The Obama administration had signalled clearly that its policy shift was coming, but there was still plenty of fulminating about “containment” from China’s increasingly nationalistic news outlets. The loudmouths of Beijing can easily match their bloviating counterparts at America’s Fox News huff for puff these days, and not just towards the United States. The infamously belligerent Global Times warned Australia that it “could not play China for a fool” in agreeing to allow American troops to be based in its northern city of Darwin. One thing is certain, said the newspaper on November 16th: “if Australia uses its military bases to help the U.S. harm Chinese interests, then Australia itself will be caught in the crossfire.”

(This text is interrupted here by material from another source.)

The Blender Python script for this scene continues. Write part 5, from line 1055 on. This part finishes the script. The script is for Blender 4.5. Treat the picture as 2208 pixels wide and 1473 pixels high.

But China’s relatively avuncular premier Wen Jiabao has snorkelled this reef before. As he arrived for the regional forum known as the East Asian Summit in Bali, he took a hard line, saying that “outside forces should not, under any pretext” interfere in a regional dispute over the control of the South China Sea. Mr Wen may have listened warily as Mr Obama announced further rapprochement with Myanmar, including plans for a visit in December by his secretary of state, Hillary Clinton. Myanmar has, over the past 20 years, developed an extremely close relationship with China, and yet here again was a case of America reasserting its influence in the region. Indeed, it could be taken as confirmation that South-East Asia is a potential crucible for future confrontations between America and China.
And yet Mr Wen managed, almost, to charm as well. An American official briefing reporters as Mr Obama flew home aboard Air Force One said that on November 19th, during a two-hour session, 16 of the 18 leaders present raised concerns about maritime security directly with Mr Wen. The official Chinese news agency reported Mr Wen as saying he did not want to discuss the issue at the summit, but adding that it would be “impolite” not to answer a neighbour’s questions. So he defended China’s stance on the South China Sea.
Though the same American official told the New York Times that Mr Wen’s response was “grouchy” at times, he acknowledged that at least the Chinese premier was “not on a tirade”, nor did he use many of the more assertive formulas that are frequently heard from the Chinese. In the American’s judgment the overall discussion was “constructive, and not acrimonious”. China’s leaders clearly feel that, for now at least, discretion is the better part of grouchiness.
Chinese academics too—an increasingly independent bunch, who have become comfortable discussing international issues candidly with foreign reporters—are at pains to play down whatever threat China might feel posed by America’s latest moves.
“Many of us believe that what America is doing is somewhere between engagement and hedging, but not containment,” says Jin Canrong of Renmin University in Beijing. Mr Jin says that China’s comportment with America is much more mature than it used to be and notes that the two sides enjoy much better channels of communication than they had.
“Chinese belligerence on the South China Sea is mainly for domestic reasons,” agrees Pang Zhongying, also of Renmin University—a bold statement considering how much the Chinese belligerence is shaking up the Asia-Pacific. Mr Pang admits that “domestic pressures could lead to a misjudgement by Chinese leaders.” China is no democracy, but its leaders still have powerful domestic constituencies in the media and the army, as well as among the general public, and must be careful not to come across as weak. At the same time they have plenty of work ahead if they are to convince their neighbours and America that their rise can continue to be peaceful.
Mr Jin says he can understand why people might be nervous about China’s rise. But he insists that instances like the one in March 2010, when Chinese officials sparked concern in Washington by telling senior American officials that the South China Sea was part of China’s “core interests” (on a par with Taiwan), are simply part of a process by which China is trying to settle on its own foreign policy. “We are in the middle of an internal debate,” says Mr Jin, “and the result has not been decided.” Looking at the rapid growth of China’s military forces and the country’s increased forcefulness in the world arena generally, America might find it hard to believe that the debate remains undecided. Meanwhile, Mr Wen and his colleagues will continue to try balancing tough talk with engagement, a challenge not unlike the one facing Mr Obama. With an American presidential election due in November 2012, and a leadership transition in China at about the same time, these will prove tricky waters to navigate for both sides in the year to come.
It has always been more difficult for the rising power to persuade the incumbent power that its intentions are benign. On November 19th the China’s official news agency, Xinhua, published a commentary arguing that if the United States sticks to its cold-war mentality and continues to engage with Asian nations in a self-assertive way, “it is doomed to incur repulsion in the region”. Xinhua’s assessment, it so happens, might be even more aptly applied to China.